- **What you have to do**: State how many lines include "that", giving the number by itself.

- **Data lines**:
═══
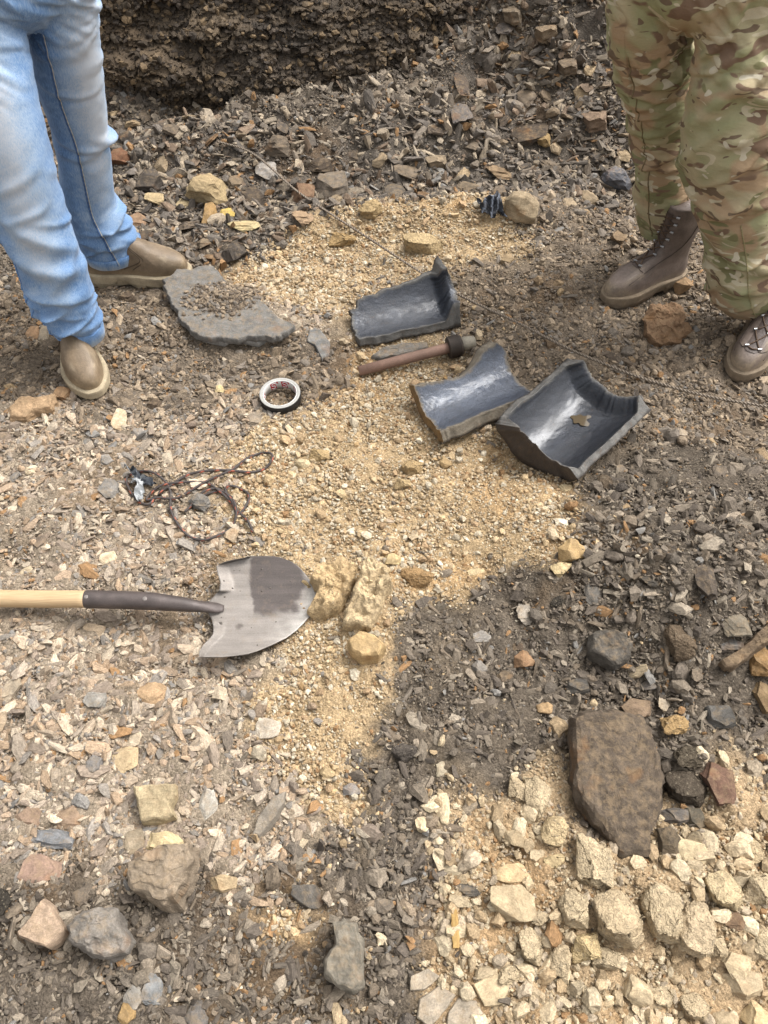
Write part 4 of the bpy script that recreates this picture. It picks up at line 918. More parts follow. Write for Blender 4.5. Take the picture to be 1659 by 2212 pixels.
    me = mesh_np('sole', VV, F, False); xx, yy, zz2 = VV.T; set_col(me, alb(solec) * (1 + .5 * fbm(xx * 25, yy * 25, zz2 * 60, 31, 5, .65))[:, None]); obj('sole', me, M_SOLE, o)
    return o, up, V, k
def on_boot(V, i, j): return V[int(i), int(j) % V.shape[1]]

# --- the man in jeans
jr = [(-62,-60,104),(-58,33,97),(-38,100,95),(0,225,86),(32,330,79),(64,448,77),(96,542,74),(123,600,72),(140,650,66),(166,700,54),(178,727,47)]
jrY = [1.95,1.93,1.89,1.83,1.79,1.765,1.75,1.745,1.74,1.735,1.735]
jl = [(120,-60,84),(128,0,80),(139,100,78),(151,182,75),(169,262,62),(176,300,61),(184,364,57),(195,436,57),(219,490,64),(237,530,62),(245,552,58)]
jlY = [2.04,2.06,2.07,2.09,2.10,2.11,2.12,2.13,2.135,2.14,2.14]
heelA = at(196, 600); toeA = at(414, 604); heelB = at(166, 722); toeB = at(206, 862)
jman = empty('person', (float((heelA[0] + heelB[0]) / 2), float((heelA[1] + heelB[1]) / 2), 0.0), 'person in faded blue jeans and brown pull-on boots, seen from the hips down', 'person')
# knee and hem folds that the photograph shows
exA = folds(16, 3, .8, [(.82, .97)], .009, .055, .010, .5) + folds(10, 5, .8, [(.03, .22)], .006, .07, .012, .8) + folds(8, 9, .8, [(.45, .62)], .005, .07, .014, .5) + [(.80, -1.6, .15, .018, .08, .014), (.86, -1.9, -.3, .016, .07, .012), (.74, -1.0, -.6, .012, .10, .016), (.92, -1.4, .3, .012, .08, .010), (.70, -1.5, .45, .014, .13, .02), (.62, -1.2, .55, .010, .12, .018)]
exB = folds(14, 13, .8, [(.84, .97)], .008, .055, .010, .5) + folds(10, 15, .8, [(.03, .25)], .005, .07, .012, .8) + [(.50, .1, .25, .022, .05, .012), (.50, -.9, .10, .010, .09, .012), (.53, -1.2, -.2, .008, .08, .012), (.82, -.4, -.4, .022, .07, .016), (.82, .5, .2, .014, .06, .014), (.30, -1.5, .1, .005, .10, .010), (.90, -1.3, .25, .010, .08, .011), (.14, -1.2, -.3, .006, .10, .012), (.18, -1.3, -.25, .006, .10, .012)]
Pa, ra = interp_path(jr, jrY, 230, .95); Pb, rb = interp_path(jl, jlY, 230, .95)
VA, iA, LA = leg_tube(Pa, ra, exA, 51, [(0, .002), (.3, .002), (.5, .003), (.62, .004), (.8, .0055), (.93, .005), (1, .002)], .95)
VB, iB, LB = leg_tube(Pb, rb, exB, 57, [(0, .002), (.3, .002), (.48, .004), (.6, .003), (.8, .0045), (.93, .005), (1, .002)], .95)
hc = (Pa[6] + Pb[6]) / 2; hip = hips_mesh((hc[0] - .01, hc[1] + .01), (hc[0], hc[1]), .178, .130, 1.08, .80, R_(52))
jeans, me, W = trousers('jeans', [VA, VB], hip, .0052, jman)
li, s, th = nearest_leg(W, [LA, LB])
fr_ = np.where(li == 0, -1.35, -.75)                       # which way the front of each thigh faces
dd = np.abs(wrapd(th - fr_)); fade = .30 + .60 * np.exp(-(dd / .75) ** 2) * np.interp(s, [0, .08, .3, .5, .62, .72, .85, 1], [.5, .8, 1, .95, .85, .5, .25, .1])
fade = fade + np.where((li == 1) & (s < .48), .20 * np.exp(-((wrapd(th + .25)) / .5) ** 2), 0)
fade = fade - .16 * np.exp(-((wrapd(th + 2.15)) / .35) ** 2) * (li == 1) + .25 * ss(.985, 1.0, s) + .10 * ss(.86, .95, s) * (fbm(W[:, 0] * 20, W[:, 1] * 20, W[:, 2] * 50, 3, 3))
wh = np.abs(fbm(W[:, 0] * 6 + W[:, 2] * 5, W[:, 1] * 6, W[:, 2] * 22 - W[:, 0] * 10, 8, 3)); fade = fade + .22 * np.exp(-(wh / .035) ** 2) * np.interp(s, [0, .3, .45, .6, 1], [1, .5, .15, .5, .6])
set_f(me, fade, 'fade'); dirt = (ss(.93, 1.0, s) * .55 * ss(-.2, .4, fbm(W[:, 0] * 14, W[:, 1] * 14, W[:, 2] * 14, 3, 4)))[:, None]
set_col(me, 1 * (1 - dirt) + np.array([.86, .76, .60]) * dirt); me.materials.append(M_DENIM)
jc = (74, 104, 148)
s_ = seam(VB, iB[0], -2.05, 'inseam', jman, M_THREAD, jc, .0030, .03, .985, dth=lambda q: .9 * q ** .8)
seam(VB, iB[0], -2.00, 'inseam_stitching', jman, M_THREAD, (190, 186, 170), .0011, .03, .985, out=.0036, dth=lambda q: .9 * q ** .8)
seam(VA, iA[0], -2.75, 'outseam', jman, M_THREAD, (104, 142, 190), .0020, .5, .985, dth=lambda q: .25 * q)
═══
- **Worked solution**: 2